Towards a More Fair Interview Process
Photo CC-BY Jared Tarbell, filtered.
Improving the technical interview process to assure a fair evaluation to all is not a trivial task. Luckily, there are alternative models already in place that may be improved on. For example, Etsy partnered with Hacker School (now the Recurse Center), offering grants to women for a three-month, full-time school with the goal of recruiting more women to join engineering at Etsy and other tech companies. This allowed Etsy to evaluate their candidates and their work ethic through a hands-on experience developed over a period of time, closely mimicking the on-boarding of a new employee.
In order to sufficiently assess senior high-tech employees, we must construct an interview process which can incorporate and thus evaluate the experiences and specialities that they possess. A more effective process may involve an overhauled “take home coding exercise”. Traditionally, this strategy is not effective as it is merely used to screen if a candidate is worthy of the preliminary interview. Furthermore, the exercises are often generic and are not specific towards a niche skillset, and thus can be answered via a simple web-search. However, evolving this generic coding exercise to a tailored interview would allow the employer to evaluate more qualifications the candidate may claim. For example, an employer could construct an exercise that mimics a crucial task that had been carried out by employees of the same position; ideally, this task would exercise many qualities an employer seeks in a candidate without requiring prior knowledge of the company’s unique logistics.
Other interview strategies may include “dry runs” of candidates, similar to that of Etsy’s “Hybrid Hacker School”. That is, a candidate works on-site with a prospective team on a simulated task derived from an everyday scenario. This allows a team to understand the candidate’s abilities, teamwork, work ethic, and in-depth breadth of knowledge better than futile manipulation of a data structure would. Surprisingly, a day dry run would take no longer than a traditional Google interview, which often consists of 3 interviews of 45 minutes, lunch, and 2 more interviews.

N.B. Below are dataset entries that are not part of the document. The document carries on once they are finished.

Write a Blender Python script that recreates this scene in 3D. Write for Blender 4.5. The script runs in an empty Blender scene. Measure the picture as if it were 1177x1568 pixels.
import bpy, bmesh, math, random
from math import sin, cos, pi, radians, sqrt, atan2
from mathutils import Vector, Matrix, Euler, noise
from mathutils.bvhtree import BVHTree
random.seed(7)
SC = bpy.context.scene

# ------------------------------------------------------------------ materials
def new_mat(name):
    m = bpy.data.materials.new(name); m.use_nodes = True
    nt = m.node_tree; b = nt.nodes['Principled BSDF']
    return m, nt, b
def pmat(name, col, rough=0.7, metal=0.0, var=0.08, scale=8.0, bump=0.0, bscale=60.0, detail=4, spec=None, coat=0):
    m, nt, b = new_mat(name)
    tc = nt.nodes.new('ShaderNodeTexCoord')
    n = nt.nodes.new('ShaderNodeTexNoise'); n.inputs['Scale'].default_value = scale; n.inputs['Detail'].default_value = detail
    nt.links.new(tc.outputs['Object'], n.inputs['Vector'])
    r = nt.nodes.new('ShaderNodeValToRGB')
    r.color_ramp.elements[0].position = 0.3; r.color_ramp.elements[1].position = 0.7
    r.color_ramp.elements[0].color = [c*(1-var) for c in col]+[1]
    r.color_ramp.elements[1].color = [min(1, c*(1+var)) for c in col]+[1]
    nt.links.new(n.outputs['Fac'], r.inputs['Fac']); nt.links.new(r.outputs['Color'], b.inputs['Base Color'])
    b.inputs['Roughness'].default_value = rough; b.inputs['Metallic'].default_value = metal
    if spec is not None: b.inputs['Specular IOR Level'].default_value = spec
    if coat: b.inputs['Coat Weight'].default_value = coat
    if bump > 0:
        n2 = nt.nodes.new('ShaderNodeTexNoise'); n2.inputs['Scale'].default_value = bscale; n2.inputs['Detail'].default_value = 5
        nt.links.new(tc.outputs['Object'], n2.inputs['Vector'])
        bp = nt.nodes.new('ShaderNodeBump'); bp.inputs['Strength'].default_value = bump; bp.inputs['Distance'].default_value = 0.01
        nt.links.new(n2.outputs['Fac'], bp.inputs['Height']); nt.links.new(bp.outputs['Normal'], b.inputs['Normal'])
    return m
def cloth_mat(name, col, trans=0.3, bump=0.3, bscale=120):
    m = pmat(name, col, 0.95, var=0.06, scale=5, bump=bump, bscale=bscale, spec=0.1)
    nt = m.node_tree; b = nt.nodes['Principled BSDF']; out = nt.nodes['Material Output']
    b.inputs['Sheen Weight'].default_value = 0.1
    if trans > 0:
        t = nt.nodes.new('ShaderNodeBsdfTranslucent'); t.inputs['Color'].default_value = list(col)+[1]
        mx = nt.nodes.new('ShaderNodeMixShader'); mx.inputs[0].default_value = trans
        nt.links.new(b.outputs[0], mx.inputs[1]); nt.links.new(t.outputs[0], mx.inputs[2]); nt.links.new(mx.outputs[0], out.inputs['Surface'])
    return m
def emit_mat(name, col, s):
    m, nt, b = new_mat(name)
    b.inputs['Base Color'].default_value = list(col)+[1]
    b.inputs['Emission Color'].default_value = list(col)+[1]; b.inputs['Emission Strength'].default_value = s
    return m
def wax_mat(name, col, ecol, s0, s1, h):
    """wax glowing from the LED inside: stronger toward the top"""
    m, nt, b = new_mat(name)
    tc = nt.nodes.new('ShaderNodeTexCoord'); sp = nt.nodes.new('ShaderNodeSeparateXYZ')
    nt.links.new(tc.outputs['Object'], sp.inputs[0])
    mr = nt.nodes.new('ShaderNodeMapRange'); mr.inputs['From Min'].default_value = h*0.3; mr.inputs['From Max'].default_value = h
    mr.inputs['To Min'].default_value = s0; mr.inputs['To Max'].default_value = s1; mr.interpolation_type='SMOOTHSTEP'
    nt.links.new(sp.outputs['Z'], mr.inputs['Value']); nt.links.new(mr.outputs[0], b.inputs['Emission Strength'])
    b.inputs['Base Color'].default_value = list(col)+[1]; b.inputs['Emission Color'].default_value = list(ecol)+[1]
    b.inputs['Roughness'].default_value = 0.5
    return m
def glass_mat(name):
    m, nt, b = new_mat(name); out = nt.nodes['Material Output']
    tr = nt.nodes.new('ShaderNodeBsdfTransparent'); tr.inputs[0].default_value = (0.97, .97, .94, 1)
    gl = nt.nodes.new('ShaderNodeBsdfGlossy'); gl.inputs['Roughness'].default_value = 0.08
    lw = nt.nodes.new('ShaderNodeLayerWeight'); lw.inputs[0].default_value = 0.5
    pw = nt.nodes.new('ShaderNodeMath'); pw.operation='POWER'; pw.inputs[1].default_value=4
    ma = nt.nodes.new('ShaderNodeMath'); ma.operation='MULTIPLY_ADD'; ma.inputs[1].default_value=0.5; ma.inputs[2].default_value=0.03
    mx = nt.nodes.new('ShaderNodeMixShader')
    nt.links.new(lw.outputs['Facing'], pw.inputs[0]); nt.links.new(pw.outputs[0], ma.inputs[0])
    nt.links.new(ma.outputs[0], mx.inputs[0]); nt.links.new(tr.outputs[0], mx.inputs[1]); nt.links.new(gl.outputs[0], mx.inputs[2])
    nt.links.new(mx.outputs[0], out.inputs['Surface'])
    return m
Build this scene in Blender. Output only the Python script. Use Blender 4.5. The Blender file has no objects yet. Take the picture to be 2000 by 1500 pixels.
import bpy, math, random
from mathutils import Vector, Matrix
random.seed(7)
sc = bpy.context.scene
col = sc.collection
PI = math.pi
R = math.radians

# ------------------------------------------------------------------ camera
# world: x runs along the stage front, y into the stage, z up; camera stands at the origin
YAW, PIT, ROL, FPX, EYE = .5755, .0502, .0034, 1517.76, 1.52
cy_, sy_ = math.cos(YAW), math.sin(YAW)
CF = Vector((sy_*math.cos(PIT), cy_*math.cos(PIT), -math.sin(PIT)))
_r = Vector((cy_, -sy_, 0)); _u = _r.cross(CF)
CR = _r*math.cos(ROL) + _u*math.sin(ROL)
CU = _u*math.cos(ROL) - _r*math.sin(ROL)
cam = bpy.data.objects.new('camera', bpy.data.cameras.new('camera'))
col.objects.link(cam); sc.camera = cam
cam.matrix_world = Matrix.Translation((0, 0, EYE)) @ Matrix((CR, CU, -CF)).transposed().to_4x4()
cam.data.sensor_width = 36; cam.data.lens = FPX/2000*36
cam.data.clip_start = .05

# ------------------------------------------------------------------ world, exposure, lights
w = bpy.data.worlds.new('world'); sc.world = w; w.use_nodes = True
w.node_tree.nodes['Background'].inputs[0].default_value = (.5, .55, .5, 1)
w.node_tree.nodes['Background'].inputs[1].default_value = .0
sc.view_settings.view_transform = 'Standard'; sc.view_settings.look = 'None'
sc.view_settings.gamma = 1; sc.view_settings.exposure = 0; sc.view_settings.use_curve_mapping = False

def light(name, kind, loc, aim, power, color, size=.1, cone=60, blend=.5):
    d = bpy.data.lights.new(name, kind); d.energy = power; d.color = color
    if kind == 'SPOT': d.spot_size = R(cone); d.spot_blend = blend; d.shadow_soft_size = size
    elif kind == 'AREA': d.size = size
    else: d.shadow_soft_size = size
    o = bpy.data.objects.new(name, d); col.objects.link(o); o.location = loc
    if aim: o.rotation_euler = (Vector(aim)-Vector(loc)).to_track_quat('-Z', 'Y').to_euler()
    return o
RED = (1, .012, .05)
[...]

It is conceivable that technical interviews may benefit recent CS graduates, as not only do they lack technical experience, but they would have likely taken courses which emphasized the intricate manipulation of data structures and algorithms fairly recently. However, it is unlikely that technical interviews are a fair method of evaluation which are benefitting other technical employees — particularly those from underrepresented groups — seeking positions relative to their specializations. If the worth of a prospective employee is measured by a set of technical questions that is far removed from their field of speciality, not only are employees doing candidates an injustice, but they may be depriving themselves from talent that cannot be measured in “innate” knowledge.